Under Barrett’s guidance, Bowers strengthened the muscles surrounding his damaged shoulder using equipment in the gym at his condo complex.

The main concern is not whether Bowers is able to hold onto the bull — he injured his riding arm, which is the one that’s looped through the rope and in a relatively stable position during the ride — but whether his shoulder will be able to react when he attempts to get down once his ride is over.

Bowers is also working on building the intense mental energy required to tell muscles how hard to contract and react physiologically during short bursts of time.

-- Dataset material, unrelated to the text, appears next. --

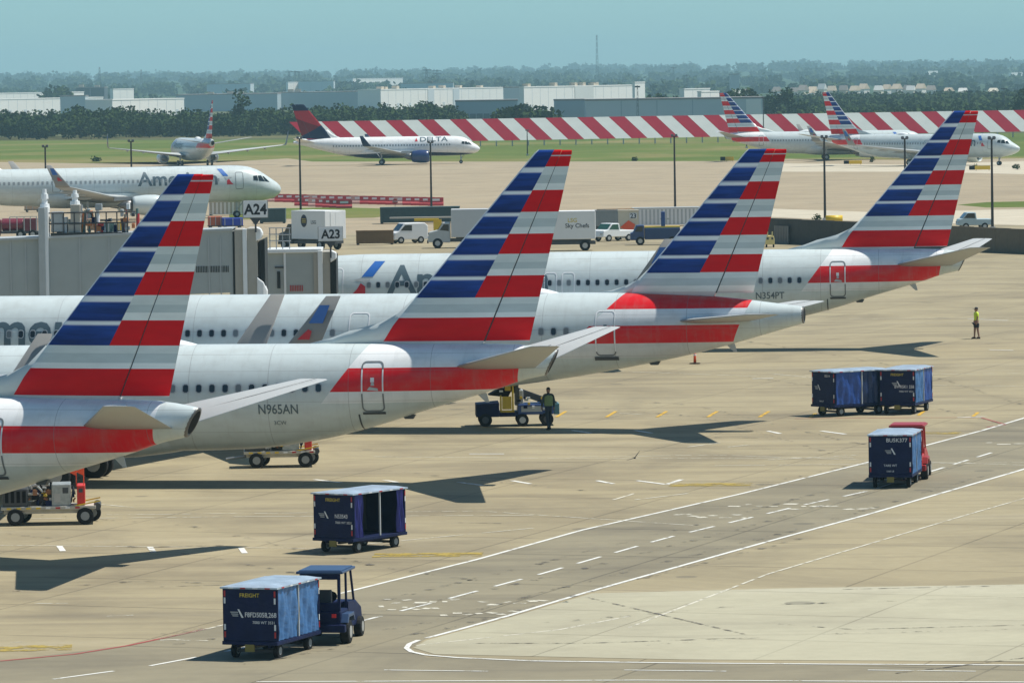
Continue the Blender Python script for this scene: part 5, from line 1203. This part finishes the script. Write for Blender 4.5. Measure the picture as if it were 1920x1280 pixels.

“Your brain is sort of like a car battery,” says Barrett. “It stores mental energy, but it uses a lot of that up for those eight seconds.” The trainer says some estimates put the energy expended during an eight-second ride on a bull at equivalent to running a marathon, and he points out that bull riders shake or drip sweat immediately following their event.

To prepare, Bowers performs quick activities such as sprints at his maximum level for 10 to 20 seconds.

“There’s nothing you can do to make your body ready for what it goes through when you are riding a bull,” he says.

“Everybody says they’re not scared, but you have to be nervous and scared. It’s a dangerous thing, but part of being a champion is putting that out of your head.”

Bowers has been ranked Top 10 in the world standings three times, and has been Canadian champion twice. In 2004, he won the Calgary Stampede bull riding championship, a goal of his since he was a toddler riding sheep on his father’s acreage near Brooks.

Before retiring, Bowers wants to repeat all three titles in the next two years, starting with the Canadian finals in Edmonton in November. A win there will help secure an invitation to the 2010 Calgary Stampede — a late start to the season prevented his invitation this year.

Bowers’ ultimate goal is the world championships in Las Vegas in December 2010.